TASK REQUIREMENTS: Repeat each line word for word.

◇ ◇ ◇ ◇ ◇

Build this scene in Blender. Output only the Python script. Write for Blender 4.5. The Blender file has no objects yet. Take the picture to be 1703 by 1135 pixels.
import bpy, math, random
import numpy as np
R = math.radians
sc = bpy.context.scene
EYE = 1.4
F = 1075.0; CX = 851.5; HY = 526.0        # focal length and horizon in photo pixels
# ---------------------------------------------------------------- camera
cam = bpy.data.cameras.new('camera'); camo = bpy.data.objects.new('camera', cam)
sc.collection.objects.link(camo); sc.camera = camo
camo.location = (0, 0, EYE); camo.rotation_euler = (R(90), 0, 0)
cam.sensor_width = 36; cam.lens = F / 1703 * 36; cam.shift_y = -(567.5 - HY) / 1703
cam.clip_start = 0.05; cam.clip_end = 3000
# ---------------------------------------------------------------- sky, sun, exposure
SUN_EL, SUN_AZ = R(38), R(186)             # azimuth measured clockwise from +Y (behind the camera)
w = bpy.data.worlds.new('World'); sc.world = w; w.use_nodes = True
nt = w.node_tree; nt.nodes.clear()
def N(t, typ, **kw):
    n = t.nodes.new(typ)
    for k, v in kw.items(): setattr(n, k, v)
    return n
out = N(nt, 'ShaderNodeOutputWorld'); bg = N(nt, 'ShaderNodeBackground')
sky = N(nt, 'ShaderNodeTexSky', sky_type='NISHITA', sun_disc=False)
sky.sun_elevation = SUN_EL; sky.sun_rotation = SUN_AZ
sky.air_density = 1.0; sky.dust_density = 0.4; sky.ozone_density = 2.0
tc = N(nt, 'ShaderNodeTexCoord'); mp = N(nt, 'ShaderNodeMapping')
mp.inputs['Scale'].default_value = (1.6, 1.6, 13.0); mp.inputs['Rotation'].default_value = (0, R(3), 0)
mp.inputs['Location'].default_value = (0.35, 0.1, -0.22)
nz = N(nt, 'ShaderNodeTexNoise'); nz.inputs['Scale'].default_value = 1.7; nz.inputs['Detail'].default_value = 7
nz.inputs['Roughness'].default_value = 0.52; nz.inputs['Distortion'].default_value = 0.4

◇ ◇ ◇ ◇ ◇

FULL ANSWER:
Build this scene in Blender. Output only the Python script. Write for Blender 4.5. The Blender file has no objects yet. Take the picture to be 1703 by 1135 pixels.
import bpy, math, random
import numpy as np
R = math.radians
sc = bpy.context.scene
EYE = 1.4
F = 1075.0; CX = 851.5; HY = 526.0        # focal length and horizon in photo pixels
# ---------------------------------------------------------------- camera
cam = bpy.data.cameras.new('camera'); camo = bpy.data.objects.new('camera', cam)
sc.collection.objects.link(camo); sc.camera = camo
camo.location = (0, 0, EYE); camo.rotation_euler = (R(90), 0, 0)
cam.sensor_width = 36; cam.lens = F / 1703 * 36; cam.shift_y = -(567.5 - HY) / 1703
cam.clip_start = 0.05; cam.clip_end = 3000
# ---------------------------------------------------------------- sky, sun, exposure
SUN_EL, SUN_AZ = R(38), R(186)             # azimuth measured clockwise from +Y (behind the camera)
w = bpy.data.worlds.new('World'); sc.world = w; w.use_nodes = True
nt = w.node_tree; nt.nodes.clear()
def N(t, typ, **kw):
    n = t.nodes.new(typ)
    for k, v in kw.items(): setattr(n, k, v)
    return n
out = N(nt, 'ShaderNodeOutputWorld'); bg = N(nt, 'ShaderNodeBackground')
sky = N(nt, 'ShaderNodeTexSky', sky_type='NISHITA', sun_disc=False)
sky.sun_elevation = SUN_EL; sky.sun_rotation = SUN_AZ
sky.air_density = 1.0; sky.dust_density = 0.4; sky.ozone_density = 2.0
tc = N(nt, 'ShaderNodeTexCoord'); mp = N(nt, 'ShaderNodeMapping')
mp.inputs['Scale'].default_value = (1.6, 1.6, 13.0); mp.inputs['Rotation'].default_value = (0, R(3), 0)
mp.inputs['Location'].default_value = (0.35, 0.1, -0.22)
nz = N(nt, 'ShaderNodeTexNoise'); nz.inputs['Scale'].default_value = 1.7; nz.inputs['Detail'].default_value = 7
nz.inputs['Roughness'].default_value = 0.52; nz.inputs['Distortion'].default_value = 0.4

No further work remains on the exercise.